Sunday, July 15, 2012

Weekly Forecasts – A Personal Experience


Weekly Forecasts – A Personal Experience


Last Sunday, my daughter’s weekly horoscope read: “There is international travel ...” When I showed it to her, with a grin on her face, she nodded in understanding acquiescence. For we had just applied online for passport and taken an appointment with Passport Seva Kendra (PSK), Thane, for getting her credentials verified. Since reading sun-signs-based forecasts was a taboo at our home we made no overt comments on it further.

After a couple of days, on 19th June, as we got entry into the PSK office in Thane, and stood in queue for the ‘token’ to be issued, the memory of the forecast generated a tint of smile on my countenance, escorted by an optimistic anticipation … Thanks to Bejan Daruwalla. (Pun intended.)

But, lo and behold, after standing  in queue for over an hour, the fair damsel, an employee of TCS (if the letters on the cord of her Identity Card are to be believed) politely refused to issue the token since my offspring had not brought her SSC certificate nor mark sheet. All our protestations that this was not mentioned at the website in the list of documents to be produced fell on deaf ears. My sweetie was also not allowed to return later or the next day with the required documents: a fresh appointment had to be taken online and return when my PC gave consent!

My first reaction was to curse the prophet who predicted the foreign jaunt of my Aquarian progeny.... However my ever-optimistic mind said: Hold. Appointment can be taken in the evening by logging on to the website at 7.30 pm.

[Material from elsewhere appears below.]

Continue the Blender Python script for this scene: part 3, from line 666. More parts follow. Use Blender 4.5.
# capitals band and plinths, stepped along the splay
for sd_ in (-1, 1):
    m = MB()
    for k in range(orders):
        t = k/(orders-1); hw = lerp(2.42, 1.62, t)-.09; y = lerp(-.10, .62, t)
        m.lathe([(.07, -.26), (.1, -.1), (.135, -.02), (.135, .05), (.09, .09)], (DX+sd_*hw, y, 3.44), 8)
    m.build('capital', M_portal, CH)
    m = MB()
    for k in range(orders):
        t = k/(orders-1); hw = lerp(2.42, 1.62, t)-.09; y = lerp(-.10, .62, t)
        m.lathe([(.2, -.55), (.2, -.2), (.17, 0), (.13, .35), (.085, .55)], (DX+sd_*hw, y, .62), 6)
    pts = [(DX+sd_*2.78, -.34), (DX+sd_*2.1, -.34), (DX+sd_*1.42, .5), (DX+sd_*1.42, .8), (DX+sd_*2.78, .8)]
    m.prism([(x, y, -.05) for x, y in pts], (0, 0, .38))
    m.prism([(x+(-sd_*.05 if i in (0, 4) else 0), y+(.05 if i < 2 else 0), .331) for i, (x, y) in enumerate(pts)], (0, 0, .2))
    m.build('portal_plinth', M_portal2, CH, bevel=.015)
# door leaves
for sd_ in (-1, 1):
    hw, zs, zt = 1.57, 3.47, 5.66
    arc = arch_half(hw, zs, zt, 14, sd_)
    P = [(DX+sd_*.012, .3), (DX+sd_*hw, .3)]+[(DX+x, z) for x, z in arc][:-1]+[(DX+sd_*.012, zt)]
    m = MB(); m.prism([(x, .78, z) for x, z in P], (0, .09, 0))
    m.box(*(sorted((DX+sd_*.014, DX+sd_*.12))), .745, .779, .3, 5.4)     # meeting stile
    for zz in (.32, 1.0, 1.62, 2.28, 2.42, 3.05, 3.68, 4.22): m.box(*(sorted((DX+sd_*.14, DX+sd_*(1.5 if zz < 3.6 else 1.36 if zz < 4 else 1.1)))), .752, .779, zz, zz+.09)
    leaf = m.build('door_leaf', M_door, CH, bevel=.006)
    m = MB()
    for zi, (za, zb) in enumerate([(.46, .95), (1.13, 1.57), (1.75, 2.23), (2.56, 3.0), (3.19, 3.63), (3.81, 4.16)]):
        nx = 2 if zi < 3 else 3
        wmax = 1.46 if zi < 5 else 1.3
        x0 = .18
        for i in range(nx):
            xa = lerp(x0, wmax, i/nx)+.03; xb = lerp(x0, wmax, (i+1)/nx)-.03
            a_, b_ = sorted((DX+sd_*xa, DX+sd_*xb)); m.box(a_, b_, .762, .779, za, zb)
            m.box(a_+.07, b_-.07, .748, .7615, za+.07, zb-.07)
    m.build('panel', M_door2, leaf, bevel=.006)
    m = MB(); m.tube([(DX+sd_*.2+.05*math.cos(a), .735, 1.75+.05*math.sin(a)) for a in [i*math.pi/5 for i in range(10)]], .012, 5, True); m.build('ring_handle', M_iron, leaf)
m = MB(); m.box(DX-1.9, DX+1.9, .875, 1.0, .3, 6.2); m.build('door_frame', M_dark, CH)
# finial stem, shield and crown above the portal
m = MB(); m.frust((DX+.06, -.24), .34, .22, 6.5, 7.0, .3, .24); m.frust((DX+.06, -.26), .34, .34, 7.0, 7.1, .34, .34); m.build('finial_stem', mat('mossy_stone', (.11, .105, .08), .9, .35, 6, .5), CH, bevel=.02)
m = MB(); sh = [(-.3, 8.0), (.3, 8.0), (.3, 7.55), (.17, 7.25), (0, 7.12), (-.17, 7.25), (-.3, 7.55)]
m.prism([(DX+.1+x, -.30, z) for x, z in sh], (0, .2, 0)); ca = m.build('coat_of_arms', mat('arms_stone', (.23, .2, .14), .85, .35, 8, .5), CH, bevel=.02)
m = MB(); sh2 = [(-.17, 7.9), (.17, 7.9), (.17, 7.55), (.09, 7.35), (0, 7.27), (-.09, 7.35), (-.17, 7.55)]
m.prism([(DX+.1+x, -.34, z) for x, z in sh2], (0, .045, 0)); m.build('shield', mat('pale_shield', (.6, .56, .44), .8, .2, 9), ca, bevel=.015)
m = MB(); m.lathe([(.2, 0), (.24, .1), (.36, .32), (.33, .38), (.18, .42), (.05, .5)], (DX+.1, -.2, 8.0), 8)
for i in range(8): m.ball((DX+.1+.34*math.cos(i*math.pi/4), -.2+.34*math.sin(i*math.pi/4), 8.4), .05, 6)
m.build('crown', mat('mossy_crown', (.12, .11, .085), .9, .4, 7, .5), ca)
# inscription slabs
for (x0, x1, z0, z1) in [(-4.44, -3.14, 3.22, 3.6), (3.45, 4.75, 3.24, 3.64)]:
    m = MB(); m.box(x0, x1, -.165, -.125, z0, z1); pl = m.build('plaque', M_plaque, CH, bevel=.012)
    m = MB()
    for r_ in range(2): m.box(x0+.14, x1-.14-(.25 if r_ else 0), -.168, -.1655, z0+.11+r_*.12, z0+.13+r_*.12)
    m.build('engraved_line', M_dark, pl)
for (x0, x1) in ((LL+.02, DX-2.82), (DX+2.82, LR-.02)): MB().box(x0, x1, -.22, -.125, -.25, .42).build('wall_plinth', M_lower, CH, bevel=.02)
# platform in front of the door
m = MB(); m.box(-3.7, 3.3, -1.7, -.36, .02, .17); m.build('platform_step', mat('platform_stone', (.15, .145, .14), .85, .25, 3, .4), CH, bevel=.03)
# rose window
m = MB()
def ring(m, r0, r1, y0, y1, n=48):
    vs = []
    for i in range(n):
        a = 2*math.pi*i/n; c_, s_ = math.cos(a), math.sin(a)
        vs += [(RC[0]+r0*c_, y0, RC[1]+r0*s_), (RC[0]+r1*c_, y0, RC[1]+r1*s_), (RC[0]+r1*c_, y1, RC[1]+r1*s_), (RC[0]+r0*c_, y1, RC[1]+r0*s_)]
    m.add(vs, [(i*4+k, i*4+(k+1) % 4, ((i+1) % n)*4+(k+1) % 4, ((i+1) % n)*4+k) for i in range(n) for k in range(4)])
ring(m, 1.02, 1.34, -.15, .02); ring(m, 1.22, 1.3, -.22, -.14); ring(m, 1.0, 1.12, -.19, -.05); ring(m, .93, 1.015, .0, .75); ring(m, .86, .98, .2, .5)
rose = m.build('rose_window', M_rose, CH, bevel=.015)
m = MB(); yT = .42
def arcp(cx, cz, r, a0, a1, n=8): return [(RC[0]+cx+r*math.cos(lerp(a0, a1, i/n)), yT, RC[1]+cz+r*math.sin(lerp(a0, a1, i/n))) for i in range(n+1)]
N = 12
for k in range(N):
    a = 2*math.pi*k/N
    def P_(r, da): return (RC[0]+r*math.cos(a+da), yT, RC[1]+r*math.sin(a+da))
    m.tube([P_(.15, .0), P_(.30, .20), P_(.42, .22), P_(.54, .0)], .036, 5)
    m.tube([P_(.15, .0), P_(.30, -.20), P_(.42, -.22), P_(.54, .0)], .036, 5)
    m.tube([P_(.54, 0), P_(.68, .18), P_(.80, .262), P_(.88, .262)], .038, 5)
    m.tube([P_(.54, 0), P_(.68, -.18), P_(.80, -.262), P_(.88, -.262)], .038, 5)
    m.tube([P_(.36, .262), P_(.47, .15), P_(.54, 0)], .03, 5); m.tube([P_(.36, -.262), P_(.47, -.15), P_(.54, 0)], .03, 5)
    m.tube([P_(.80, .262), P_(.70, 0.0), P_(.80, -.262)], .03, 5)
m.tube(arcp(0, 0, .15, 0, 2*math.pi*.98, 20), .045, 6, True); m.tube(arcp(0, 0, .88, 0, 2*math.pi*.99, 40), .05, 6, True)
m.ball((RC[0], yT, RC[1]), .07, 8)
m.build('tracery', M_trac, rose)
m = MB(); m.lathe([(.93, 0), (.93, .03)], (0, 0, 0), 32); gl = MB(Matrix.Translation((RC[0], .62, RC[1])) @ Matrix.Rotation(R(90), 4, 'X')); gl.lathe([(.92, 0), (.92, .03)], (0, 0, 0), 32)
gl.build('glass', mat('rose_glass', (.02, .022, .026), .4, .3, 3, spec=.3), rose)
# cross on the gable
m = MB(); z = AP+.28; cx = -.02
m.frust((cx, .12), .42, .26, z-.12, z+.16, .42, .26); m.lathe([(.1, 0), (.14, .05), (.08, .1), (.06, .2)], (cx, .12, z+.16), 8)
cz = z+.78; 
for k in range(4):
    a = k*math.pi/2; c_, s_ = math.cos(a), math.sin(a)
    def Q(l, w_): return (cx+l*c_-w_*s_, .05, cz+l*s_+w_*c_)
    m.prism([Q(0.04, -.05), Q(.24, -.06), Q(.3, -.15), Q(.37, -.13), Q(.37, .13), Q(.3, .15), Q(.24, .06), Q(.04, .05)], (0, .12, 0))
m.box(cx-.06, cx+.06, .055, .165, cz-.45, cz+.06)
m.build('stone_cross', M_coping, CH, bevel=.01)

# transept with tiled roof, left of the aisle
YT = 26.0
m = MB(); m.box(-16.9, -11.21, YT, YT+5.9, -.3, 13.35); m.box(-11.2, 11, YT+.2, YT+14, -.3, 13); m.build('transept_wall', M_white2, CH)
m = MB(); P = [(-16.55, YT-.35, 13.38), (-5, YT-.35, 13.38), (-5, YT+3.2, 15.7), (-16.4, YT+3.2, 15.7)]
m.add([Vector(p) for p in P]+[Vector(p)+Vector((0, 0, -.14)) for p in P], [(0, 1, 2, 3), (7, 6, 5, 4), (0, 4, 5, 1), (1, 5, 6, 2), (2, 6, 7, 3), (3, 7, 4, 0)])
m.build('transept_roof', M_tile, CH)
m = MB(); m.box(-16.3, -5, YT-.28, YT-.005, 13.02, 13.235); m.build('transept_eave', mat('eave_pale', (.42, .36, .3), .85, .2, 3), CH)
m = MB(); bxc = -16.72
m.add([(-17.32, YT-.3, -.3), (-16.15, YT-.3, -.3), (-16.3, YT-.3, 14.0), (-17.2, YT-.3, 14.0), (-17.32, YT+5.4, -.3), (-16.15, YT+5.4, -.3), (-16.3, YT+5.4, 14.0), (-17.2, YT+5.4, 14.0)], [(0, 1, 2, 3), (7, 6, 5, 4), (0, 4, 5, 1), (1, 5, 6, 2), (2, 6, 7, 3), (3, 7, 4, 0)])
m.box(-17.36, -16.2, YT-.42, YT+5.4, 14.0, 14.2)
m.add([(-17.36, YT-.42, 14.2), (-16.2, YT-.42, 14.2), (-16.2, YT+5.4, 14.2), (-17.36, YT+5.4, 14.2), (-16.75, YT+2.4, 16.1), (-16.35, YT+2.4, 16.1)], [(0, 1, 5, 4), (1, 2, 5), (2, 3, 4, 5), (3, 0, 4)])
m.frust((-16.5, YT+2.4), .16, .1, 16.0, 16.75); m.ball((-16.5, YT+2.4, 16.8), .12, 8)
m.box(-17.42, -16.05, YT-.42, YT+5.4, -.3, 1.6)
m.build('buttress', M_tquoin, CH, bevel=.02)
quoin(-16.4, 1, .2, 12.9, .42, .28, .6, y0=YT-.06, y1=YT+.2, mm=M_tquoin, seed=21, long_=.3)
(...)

Dutifully, having cancelled all my evening engagements, I booted my PC ten minutes before time. But my master refused to budge till 7.50 pm by which time the last available slots were at 13.45 hrs and 15.15 hrs on 4th July! And by the time I discussed with my better half and agreed upon the slot, even that got filled. The PC instructed me to log on at 7.30 pm the next day for fresh appointment!

Even the slimmest modicum of faith I had on Bejan Daruwalla and his ilk who predict the future of gullible mortals was dashed to the ground.

Earlier on Sunday the 17th June 2012 when I had pointed out her ‘bhavishya,’ my wife had dismissed it with a scorn. Being a Post Graduate in Science besides being a teacher, she made me do a wee calculation. She wanted me to compute the world population and divide it by 12 – twelve being the number of zodiac signs. I griped: ‘The number of digits in that numeral is so many that I can’t even pronounce the figure.”
“Take then the approximate population of India and divide it by a larger number of 100.” This, I felt was more within my brain capacity.

After some back of the envelope calculation I wondered, even if one-hundredth or one-thousandth of Indians were Aquarians, how many of them would go abroad or begin some activity this week that would lead them abroad at a later date. Or for that matter, get some kind of personal news from abroad?
The whole prediction sounds so inane!

There are forecasters who caution people born between certain dates to be alert while driving on a certain day or week, implying that these people are more prone to accidents than others during the week in question. How many of such warnings come true? (Perhaps if the driver is so obsessed with the expectation of an accident it might really occur.)  Will any research prove that all or a majority of those who had met with accidents during the period were, say, Arians or Librans or Scorpions or whatever?

What, then, is the value of these predictions? – one begins to wonder. What is the ratio of ‘truthful’ versus bogus predictions? How many of these predictions and predictors go wrong everyday!

 The absurdity gets compounded when one realizes that innumerable reputed magazines, weeklies and dailies all over the world pander to such forecasts, despite being cognizant of their futility. The need of the hour, instead, is to wean people away from giving credence to such unproved and unprovable casuistry and inculcate scientific thinking in them.